Yaa Husein


MUNGKIN tidak ada luka yang lebih perih, ketimbang mengenang bagaimana cucu Nabi, Sayyidina Husein dibantai oleh ribuan pasukan tentara zalim. Tidak ada patah hati yang lebih remuk, ketimbang mengenang bagaimana leher Sayyidina Husein dipenggal, dan dijadikan mainan oleh pasukan Muawiyah. Mungkin tidak ada masa yang lebih kelam, ketimbang masa di mana cucu Nabi, sang Imam, dibantai di padang Karbala, 10 Muharam 60 Hijriah silam.

 

Anehkah, ketika umat Muslim, setiap 10 Muharam mengenang dan merenungi rasa sakit itu?

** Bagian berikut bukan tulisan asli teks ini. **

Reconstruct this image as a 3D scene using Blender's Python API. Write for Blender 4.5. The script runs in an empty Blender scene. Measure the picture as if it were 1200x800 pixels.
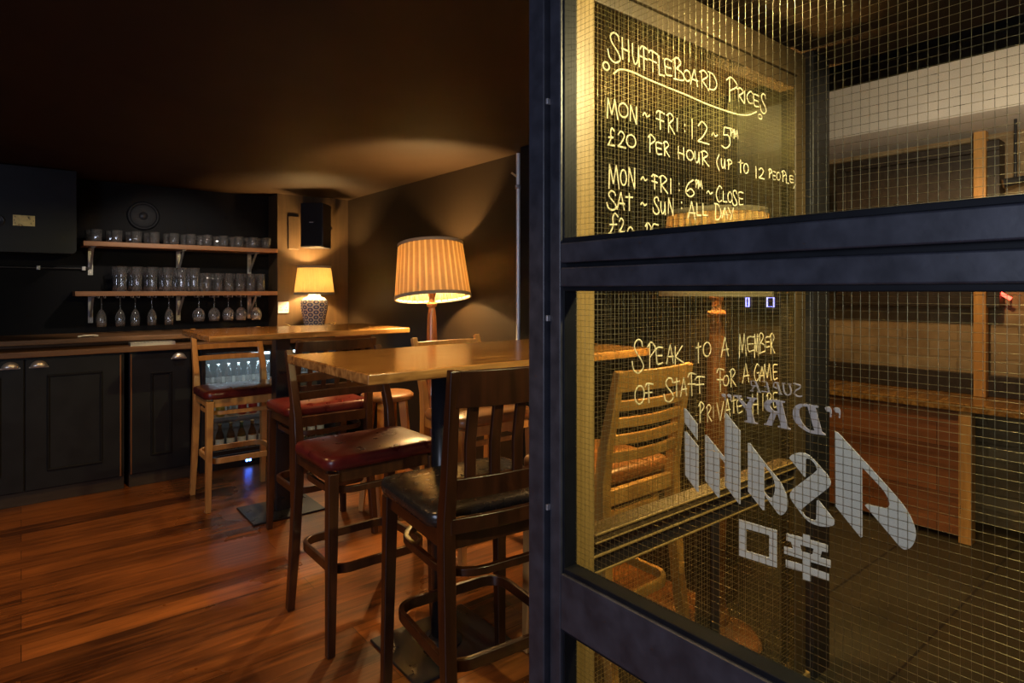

Salahkah mereka yang atas dasar cinta terhadap cucu Nabi, memukul diri sendiri, untuk sedikit merasakan sakit yang dialami Imam Husein nyaris 1.400 tahun silam? Salahkah mereka, yang mencoba meresapi luka yang dirasakan cucu Nabi dan pasukannya, sampai mereka dituding bukan bagian dari Islam?

 

Aneh mana dengan mereka yang merayakan hari raya dengan pesta pora? Salah mana dengan mereka yang merayakan hari raya dengan euforia dan foya-foya? Pernahkah Nabi, dan Islam, mengajarkan pesta pora dan foya-foya? Bukankah sampai Beliau menghembuskan napas terakhirnya di dunia, selalu hidup dengan segala keterbatasan?

 

Hidup di sepetak rumah berukuran 8x4 meter, berdinding tanah liat, dan beratap pelepah kurma, Sang Nabi bahkan kerap mengganjal perutnya dengan batu untuk menahan lapar. Bahkan menjelang kematiannya, beberapa batu tampak diikatkan diperutnya, tanda bahwa sampai akhir hidupnya Nabi masih menahan lapar.

 

Bukan, bukan karena keterbatasan dan ketidakmampuan. Sebagai seorang pemimpin besar, sangat mudah untuk Beliau hidup bergelimang harta dengan segala gemerlap kemewahan duniawi. Tapi Nabi tidak melakukannya. Dia memilih berpuasa, sepanjang hidupnya.

 

Tapi, bagaimana tabiat orang-orang yang mengaku dirinyalah yang paling menaati perintah Nabi? Bagaimana bisa orang-orang yang mengklaim dirinya palingnyunah justru, tapi hidupnya selalu soal ambisi-ambisi duniawi, soal nafsu-nafsu yang tidak pernah dipuasai. Ah, ampuni kami yaa Nabi. Ampuni kami, Tuhan.

 

Saya teringat perkataan Mbah Mail, suatu sore di sebuah angkringan di sudut kota Yogya. Luka yang paling perih, patah hati yang paling remuk, serta masa yang paling kelam bukanlah ketika Imam Husein dan pengikutnya dibantai di padang Karbala. Luka yang paling perih, patah hati yang paling patah, dan masa yang paling kelam adalah ketika yang haq dan bathil sudah bias, dan manusia tidak bisa lagi membedakannya. Ketika orang-orang tega saling membunuh, demi kebenaran yang mereka perjuangkan masing-masing. Ketika pemimpin tidak lagi menjadi pelindung rakyat, melainkan menjadi ancaman.

 

Luka yang paling perih, duka yang paling lara, patah hati yang paling remuk, dan masa yang paling kelam adalah saat ini.